### Work to be completed
Please give back word for word the lines below, from the first one through the one with "SC.camera = cam".

### Recorded information
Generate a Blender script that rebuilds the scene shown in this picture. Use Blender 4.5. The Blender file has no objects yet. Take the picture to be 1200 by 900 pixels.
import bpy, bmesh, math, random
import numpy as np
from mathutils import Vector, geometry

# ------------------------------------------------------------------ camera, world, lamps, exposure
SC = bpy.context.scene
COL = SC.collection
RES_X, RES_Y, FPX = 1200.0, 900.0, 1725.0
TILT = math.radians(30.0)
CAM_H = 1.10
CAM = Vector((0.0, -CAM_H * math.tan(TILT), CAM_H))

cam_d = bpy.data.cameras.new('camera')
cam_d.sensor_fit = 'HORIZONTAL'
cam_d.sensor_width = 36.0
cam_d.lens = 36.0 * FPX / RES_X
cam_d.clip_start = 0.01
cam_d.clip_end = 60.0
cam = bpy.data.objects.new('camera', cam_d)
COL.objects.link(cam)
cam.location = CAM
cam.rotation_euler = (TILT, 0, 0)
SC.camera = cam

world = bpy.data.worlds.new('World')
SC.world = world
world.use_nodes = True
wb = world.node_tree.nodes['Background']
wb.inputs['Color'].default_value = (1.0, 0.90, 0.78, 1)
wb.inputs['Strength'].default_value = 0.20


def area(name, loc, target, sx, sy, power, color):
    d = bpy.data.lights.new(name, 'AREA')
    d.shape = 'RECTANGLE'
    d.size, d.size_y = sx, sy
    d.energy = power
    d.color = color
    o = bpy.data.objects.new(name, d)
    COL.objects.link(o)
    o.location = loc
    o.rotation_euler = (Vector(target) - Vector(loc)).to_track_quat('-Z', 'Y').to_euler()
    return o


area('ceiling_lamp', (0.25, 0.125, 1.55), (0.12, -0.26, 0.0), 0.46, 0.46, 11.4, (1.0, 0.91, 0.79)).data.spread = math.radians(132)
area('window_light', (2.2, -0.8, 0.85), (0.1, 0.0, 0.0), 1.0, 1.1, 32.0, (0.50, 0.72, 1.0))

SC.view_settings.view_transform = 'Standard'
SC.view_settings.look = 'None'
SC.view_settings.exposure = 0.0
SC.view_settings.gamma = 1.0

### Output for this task
Generate a Blender script that rebuilds the scene shown in this picture. Use Blender 4.5. The Blender file has no objects yet. Take the picture to be 1200 by 900 pixels.
import bpy, bmesh, math, random
import numpy as np
from mathutils import Vector, geometry

# ------------------------------------------------------------------ camera, world, lamps, exposure
SC = bpy.context.scene
COL = SC.collection
RES_X, RES_Y, FPX = 1200.0, 900.0, 1725.0
TILT = math.radians(30.0)
CAM_H = 1.10
CAM = Vector((0.0, -CAM_H * math.tan(TILT), CAM_H))

cam_d = bpy.data.cameras.new('camera')
cam_d.sensor_fit = 'HORIZONTAL'
cam_d.sensor_width = 36.0
cam_d.lens = 36.0 * FPX / RES_X
cam_d.clip_start = 0.01
cam_d.clip_end = 60.0
cam = bpy.data.objects.new('camera', cam_d)
COL.objects.link(cam)
cam.location = CAM
cam.rotation_euler = (TILT, 0, 0)
SC.camera = cam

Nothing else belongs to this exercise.